Nigerian downstream regulator, NMDPRA head, Farouk Ahmed reportedly said products from the Port Harcourt refinery will be made available nationwide and would trigger price competition. The National Bureau of Statistics (NBS) reported an average national gasoline price of 1,185/l for October 2024, a rise of 88 percent on the year and 15 percent from September. The price of diesel, which has been deregulated since 2003, was on average 1,441/l in October, NBS said it upped by 43 percent on the year and by 2 percent on the month. The Dangote Group responded by dropping its ex-gantry gasoline prices from Ñ990/l to N970/l. Importers of petrol who have braced to compete with Dangote on product pricing may face more pressure with the Port Harcourt refinery coming on line.

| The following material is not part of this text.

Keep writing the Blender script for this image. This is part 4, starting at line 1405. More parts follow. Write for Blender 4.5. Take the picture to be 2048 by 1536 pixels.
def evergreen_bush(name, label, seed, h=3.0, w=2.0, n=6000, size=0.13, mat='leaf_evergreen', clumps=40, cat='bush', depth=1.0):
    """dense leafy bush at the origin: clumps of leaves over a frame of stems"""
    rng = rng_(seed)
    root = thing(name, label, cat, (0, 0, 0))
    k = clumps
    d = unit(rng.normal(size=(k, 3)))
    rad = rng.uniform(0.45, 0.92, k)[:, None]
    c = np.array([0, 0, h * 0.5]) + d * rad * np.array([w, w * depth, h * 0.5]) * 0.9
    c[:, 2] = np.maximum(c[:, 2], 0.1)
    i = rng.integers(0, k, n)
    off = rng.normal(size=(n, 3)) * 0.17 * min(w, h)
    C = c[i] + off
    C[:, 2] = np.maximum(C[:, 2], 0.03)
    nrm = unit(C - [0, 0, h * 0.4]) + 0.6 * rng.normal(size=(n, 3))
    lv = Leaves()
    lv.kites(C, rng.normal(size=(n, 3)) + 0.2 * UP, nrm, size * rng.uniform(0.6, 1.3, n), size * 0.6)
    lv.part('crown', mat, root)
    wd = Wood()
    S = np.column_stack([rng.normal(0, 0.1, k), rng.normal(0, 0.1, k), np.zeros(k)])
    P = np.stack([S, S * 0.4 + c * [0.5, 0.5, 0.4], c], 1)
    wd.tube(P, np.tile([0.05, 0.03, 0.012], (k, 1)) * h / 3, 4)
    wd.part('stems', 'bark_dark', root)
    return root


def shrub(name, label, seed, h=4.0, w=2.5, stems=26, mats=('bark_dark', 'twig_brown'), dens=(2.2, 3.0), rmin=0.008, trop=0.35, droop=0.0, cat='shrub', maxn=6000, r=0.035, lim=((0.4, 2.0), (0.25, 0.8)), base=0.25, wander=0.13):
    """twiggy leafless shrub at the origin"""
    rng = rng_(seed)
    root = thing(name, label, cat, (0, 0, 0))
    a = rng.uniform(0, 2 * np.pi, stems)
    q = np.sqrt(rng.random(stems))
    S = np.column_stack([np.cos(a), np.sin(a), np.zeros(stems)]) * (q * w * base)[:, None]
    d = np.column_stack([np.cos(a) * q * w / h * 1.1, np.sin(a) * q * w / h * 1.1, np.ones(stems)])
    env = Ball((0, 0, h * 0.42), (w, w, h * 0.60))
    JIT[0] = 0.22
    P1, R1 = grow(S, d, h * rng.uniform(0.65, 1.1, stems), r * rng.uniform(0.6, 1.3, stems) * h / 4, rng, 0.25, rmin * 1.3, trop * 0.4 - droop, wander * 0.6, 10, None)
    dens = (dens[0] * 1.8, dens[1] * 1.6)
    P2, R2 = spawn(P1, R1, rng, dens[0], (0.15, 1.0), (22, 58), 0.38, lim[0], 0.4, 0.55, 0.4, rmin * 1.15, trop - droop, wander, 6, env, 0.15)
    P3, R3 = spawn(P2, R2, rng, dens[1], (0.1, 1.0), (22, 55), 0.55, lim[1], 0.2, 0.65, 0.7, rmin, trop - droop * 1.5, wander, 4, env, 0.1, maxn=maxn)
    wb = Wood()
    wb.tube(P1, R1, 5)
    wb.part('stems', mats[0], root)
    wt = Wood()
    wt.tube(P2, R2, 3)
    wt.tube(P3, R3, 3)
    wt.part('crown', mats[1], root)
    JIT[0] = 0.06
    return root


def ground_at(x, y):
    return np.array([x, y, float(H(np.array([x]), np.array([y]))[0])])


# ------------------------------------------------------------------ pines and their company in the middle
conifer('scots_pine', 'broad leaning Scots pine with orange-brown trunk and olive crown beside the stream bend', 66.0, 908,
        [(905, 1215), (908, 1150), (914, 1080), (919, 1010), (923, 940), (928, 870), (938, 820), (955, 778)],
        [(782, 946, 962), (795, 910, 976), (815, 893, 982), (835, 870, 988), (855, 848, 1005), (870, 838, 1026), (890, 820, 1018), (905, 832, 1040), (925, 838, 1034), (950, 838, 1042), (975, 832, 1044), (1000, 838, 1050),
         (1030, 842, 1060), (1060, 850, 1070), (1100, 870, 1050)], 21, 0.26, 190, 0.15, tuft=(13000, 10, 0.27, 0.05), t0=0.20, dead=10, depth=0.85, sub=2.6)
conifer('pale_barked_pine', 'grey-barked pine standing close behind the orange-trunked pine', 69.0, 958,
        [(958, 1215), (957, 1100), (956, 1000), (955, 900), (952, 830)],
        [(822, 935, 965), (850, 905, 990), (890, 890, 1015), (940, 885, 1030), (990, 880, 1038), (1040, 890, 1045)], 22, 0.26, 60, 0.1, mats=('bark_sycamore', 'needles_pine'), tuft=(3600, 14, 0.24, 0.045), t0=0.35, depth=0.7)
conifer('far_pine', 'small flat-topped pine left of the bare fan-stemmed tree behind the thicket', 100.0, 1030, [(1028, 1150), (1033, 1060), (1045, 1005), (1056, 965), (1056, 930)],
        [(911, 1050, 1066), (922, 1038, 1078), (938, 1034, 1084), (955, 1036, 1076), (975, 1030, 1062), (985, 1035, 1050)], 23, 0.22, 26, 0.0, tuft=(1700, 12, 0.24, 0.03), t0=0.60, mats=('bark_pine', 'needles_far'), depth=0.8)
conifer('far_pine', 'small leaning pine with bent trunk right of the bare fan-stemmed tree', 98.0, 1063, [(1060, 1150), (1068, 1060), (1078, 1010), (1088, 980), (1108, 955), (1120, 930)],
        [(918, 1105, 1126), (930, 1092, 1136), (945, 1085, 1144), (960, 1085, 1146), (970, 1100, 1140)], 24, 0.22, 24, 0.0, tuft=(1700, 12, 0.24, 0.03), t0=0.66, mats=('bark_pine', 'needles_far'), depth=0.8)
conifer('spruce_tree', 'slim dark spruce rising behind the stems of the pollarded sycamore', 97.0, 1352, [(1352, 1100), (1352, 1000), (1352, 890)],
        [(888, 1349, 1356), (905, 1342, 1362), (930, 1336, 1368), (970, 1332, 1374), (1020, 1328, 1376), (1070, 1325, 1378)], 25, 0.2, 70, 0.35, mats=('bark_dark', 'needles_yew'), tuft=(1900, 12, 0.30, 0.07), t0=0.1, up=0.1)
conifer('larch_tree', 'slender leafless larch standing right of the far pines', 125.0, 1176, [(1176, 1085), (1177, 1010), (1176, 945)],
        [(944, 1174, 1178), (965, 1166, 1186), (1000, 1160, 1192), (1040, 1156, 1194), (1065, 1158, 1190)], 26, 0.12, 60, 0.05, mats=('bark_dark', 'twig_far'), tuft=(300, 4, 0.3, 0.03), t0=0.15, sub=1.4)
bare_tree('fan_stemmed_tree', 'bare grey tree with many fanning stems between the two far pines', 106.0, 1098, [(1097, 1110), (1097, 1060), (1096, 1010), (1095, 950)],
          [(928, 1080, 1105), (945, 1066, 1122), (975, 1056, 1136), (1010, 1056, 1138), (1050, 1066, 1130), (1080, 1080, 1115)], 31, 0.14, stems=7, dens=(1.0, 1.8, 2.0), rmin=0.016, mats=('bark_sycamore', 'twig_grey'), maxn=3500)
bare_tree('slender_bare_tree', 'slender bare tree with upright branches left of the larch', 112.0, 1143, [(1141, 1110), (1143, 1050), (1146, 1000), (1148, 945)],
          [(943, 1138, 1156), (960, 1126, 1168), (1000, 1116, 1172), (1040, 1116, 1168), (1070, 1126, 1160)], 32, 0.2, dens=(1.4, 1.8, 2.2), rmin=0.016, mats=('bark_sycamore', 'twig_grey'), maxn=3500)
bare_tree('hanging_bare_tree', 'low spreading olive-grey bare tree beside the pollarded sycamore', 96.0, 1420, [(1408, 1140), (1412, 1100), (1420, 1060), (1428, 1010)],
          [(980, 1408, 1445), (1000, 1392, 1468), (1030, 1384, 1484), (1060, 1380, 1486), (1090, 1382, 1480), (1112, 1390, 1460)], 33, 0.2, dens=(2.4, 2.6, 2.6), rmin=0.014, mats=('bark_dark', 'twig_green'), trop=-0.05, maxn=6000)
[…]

As part of the total revamping, President Tinubu and NMDPRA have reportedly urged NNPC to bring back online its 225,000 b/d Warri and 10,000 b/d Kaduna refineries, which have been closed since 2019. NNPC has, therefore, opened a combined tender for operating and maintaining these plants. The outcome for a similar tender for Port Harcourt is unclear. The projected outcome is that Nigeria would become a net product exporter when the four refineries come online. That would make export a vital component of Nigerian refineries. One source said “The patronage for petroleum products is low and Nigeria is oversupplied.” This is attributed to the latest Dangote price cut to compete with imports and weak demand

The Port Harcourt refinery was shut down in 2020 after years of low capacity utilisation. NNPC had once said that it expects the initial 60,000 b/d phase to produce 12,000 b/d of gasoline, 13,000 b/d of diesel, 8,600 b/d of kerosene, 19,000 b/d of fuel oil and 850 b/d LPG in the. first year of resumed operation.

It is heartening that after 30 years of dormancy, the old Port Harcourt refinery, which has a unique configuration was reopened amid shock by forces opposed to the revival of the country’s refineries. The refinery is currently producing straight-run gasoline (Naphtha), blended with 1.4 million litres of petrol daily. NNPC has roundly repudiated attempts by skeptics to discredit the accomplishment.

The Port Harcourt refinery in Eleme is a sprawling facility divided into a 60,000 b/d old refinery and a new unit with capacity to produce 150,000 b/d. The old refinery, operational since 1965,:is Nigeria’s first refinery, had remained idle since 1990, when the newer unit became the primary production hub. The Port Harcourt refinery would be the second petrol producing refinery after the Dangote Refinery commenced PMS in September 2024. It.is the hope of Nigerians that the high cost of petrol and other products would crash if the country could refine its own fuel and curb the importation of refined products.